Anderson is part of a three-person task force at the UI that recently studied the salaries of state classified employees at eight Idaho agencies, including UI. Classified employees are generally paid hourly and are covered by the Fair Labor Standards Act, unlike salaried, exempt-status employees.

Anderson, along with Jane Baillargeon and Jerry Swenson, had already been studying the classified salary issue informally for years as members of the staff affairs committee, Anderson said. When money originally tabbed for state pay raises was raided by the Legislature last session to pay for flood relief, they realized they would have to make a better pitch to start getting a fair shake in the fight for state money.

When lawmakers started getting letters and e-mail from upset state employees during the session, Anderson said they seemed honestly surprised.

“They didn’t realize we were paying attention, or would react to it,” Anderson said.

When lawmakers suggested state employees should be thankful for the Legislature’s generosity in the past, sometimes approving 5 percent boosts in funding, Anderson said they hadn’t designed the increases in any way that helped state workers.
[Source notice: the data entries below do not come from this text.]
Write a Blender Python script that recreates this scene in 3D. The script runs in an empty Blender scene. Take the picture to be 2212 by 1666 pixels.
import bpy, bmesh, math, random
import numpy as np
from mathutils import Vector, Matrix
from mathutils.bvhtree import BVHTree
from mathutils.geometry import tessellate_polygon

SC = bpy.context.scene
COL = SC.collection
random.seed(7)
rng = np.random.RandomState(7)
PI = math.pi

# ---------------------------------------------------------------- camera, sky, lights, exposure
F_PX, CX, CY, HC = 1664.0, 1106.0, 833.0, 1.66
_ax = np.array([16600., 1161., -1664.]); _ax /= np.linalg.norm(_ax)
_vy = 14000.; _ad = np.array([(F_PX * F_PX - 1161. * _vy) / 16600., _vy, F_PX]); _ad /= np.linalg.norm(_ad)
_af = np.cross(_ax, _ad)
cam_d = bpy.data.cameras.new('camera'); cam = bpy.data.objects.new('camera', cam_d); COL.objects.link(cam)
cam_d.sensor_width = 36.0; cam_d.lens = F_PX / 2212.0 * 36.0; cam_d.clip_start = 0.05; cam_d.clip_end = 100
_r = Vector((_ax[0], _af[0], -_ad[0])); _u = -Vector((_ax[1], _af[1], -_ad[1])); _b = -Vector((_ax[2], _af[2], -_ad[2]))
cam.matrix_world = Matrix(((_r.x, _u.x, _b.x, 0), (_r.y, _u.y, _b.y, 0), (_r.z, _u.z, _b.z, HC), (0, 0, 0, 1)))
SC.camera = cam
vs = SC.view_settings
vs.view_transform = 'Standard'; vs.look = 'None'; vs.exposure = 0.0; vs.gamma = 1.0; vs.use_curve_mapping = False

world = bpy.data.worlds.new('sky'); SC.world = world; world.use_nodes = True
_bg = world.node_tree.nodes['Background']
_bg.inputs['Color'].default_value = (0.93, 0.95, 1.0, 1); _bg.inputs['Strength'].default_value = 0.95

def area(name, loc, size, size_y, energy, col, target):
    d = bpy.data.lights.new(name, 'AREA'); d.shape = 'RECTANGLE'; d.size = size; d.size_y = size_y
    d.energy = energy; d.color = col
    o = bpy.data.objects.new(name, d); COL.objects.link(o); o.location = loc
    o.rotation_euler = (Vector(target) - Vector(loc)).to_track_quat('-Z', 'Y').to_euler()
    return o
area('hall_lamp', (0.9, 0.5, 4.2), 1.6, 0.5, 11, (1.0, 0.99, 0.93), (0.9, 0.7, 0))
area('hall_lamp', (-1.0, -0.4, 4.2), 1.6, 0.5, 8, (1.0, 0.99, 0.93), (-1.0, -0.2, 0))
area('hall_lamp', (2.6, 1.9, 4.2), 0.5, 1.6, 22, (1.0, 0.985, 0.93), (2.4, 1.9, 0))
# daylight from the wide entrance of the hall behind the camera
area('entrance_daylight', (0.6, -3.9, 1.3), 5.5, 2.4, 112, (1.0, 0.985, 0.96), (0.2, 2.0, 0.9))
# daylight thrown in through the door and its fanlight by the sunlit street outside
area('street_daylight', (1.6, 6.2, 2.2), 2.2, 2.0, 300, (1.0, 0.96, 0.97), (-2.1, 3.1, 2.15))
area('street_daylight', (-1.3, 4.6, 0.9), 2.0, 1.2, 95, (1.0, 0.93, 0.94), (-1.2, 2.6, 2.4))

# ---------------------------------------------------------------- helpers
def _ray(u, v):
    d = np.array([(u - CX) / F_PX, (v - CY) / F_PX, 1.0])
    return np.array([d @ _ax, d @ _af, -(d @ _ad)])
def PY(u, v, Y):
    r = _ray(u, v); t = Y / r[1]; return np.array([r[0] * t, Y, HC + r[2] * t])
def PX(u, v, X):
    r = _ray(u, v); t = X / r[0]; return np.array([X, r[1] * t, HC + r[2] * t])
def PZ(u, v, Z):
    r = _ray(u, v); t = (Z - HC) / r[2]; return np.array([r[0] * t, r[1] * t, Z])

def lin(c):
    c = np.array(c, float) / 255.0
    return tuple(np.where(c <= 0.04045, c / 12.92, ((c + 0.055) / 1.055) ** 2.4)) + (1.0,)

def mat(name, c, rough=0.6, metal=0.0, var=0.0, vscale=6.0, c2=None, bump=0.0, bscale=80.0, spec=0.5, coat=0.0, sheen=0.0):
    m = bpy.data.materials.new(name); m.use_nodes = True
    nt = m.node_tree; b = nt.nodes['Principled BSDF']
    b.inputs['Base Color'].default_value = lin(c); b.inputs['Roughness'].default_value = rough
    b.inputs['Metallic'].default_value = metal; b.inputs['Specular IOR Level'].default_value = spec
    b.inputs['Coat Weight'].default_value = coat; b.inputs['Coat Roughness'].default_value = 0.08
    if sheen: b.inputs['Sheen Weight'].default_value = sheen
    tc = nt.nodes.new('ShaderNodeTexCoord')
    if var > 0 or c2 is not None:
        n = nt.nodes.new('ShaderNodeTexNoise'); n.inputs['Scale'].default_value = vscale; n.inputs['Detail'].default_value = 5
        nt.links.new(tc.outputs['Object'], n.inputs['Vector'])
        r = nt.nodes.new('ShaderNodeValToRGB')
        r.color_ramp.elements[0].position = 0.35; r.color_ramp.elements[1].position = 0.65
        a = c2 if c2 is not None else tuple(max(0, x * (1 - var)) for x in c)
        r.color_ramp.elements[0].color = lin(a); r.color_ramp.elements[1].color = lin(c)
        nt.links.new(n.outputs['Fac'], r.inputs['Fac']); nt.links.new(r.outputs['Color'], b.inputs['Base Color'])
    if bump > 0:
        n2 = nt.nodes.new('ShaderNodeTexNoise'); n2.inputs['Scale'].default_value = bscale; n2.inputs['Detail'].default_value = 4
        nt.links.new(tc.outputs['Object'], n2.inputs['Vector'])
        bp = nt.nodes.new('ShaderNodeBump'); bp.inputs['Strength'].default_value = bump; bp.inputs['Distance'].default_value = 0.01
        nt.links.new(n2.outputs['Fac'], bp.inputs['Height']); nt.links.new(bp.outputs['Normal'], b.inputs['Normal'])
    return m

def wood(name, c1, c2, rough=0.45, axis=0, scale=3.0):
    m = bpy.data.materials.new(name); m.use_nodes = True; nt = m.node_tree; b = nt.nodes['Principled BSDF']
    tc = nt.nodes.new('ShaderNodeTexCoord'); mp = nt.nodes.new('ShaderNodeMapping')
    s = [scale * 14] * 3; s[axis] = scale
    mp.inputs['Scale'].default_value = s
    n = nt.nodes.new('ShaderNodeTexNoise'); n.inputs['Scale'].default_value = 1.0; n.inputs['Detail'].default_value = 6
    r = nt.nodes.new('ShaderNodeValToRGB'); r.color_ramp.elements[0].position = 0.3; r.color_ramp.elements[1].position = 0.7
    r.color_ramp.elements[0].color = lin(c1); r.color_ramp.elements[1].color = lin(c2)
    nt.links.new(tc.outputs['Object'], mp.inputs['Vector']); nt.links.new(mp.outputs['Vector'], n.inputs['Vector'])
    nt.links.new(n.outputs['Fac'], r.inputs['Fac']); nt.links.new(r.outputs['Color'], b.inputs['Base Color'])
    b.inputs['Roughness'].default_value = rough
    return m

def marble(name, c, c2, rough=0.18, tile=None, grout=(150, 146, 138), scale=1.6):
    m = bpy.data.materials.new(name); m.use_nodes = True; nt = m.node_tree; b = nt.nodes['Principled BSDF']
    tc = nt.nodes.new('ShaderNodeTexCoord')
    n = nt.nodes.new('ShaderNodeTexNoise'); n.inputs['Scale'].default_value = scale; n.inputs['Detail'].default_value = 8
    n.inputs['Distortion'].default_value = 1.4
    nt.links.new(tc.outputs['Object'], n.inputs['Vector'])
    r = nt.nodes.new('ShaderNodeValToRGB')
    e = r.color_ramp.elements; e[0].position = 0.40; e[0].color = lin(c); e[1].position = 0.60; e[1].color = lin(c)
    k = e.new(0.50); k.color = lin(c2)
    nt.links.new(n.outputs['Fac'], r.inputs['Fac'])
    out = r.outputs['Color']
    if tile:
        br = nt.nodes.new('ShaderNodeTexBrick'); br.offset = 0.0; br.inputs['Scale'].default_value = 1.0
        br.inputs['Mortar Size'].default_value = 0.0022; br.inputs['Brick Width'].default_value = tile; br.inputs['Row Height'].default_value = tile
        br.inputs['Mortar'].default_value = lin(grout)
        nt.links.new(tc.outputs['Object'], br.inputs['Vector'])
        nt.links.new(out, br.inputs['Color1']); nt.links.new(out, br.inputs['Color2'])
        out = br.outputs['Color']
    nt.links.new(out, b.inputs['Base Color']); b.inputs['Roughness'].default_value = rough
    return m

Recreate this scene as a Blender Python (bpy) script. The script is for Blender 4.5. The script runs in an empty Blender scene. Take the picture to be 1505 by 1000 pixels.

She would have liked more specifics built into the program, directing 3 percent of the money to cost-of-living raises for all employees and the remaining 2 percent for merit-based raises and salary-equity adjustments.

The study shows the inability to give raises to long-time employees has led to a glut of entry-level salaried employees. In 1994, 27 percent of UI employees were at entry-level wages, and stayed there for about two years before beginning the move to a market average salary. In 1996, 36 percent of employees were around entry-level in salary, and it took four years to start moving up. In 1994, 33 percent of employees had made it to 100 percent of average market salary, most within 3.6 years of starting, whereas in 1996, only 26 percent were at the average amount for their job description, and it took them an average of 11.9 years to get there.

“It takes five years now just to get to the starting salary of two years ago,” Baillargeon said.

Anderson said the lack of money not only affects employees’ checkbooks, but their work quality as well.

The task force hopes to team up with other agencies in the study to show the 1998 Legislature it needs to make sure state classified employees get at least a regular cost-of-living raise, and at best, some incentive to do a better job.

xxxx Study Who was studied: The state departments of employment, law enforcement, transportation, health and welfare and the Tax Commission plus the University of Idaho, Boise State University and Idaho State University. What it showed: It takes state employees much longer to reach the average market salary for a particular job, as determined by the Idaho Personnel Commission’s survey of similar jobs in similar markets.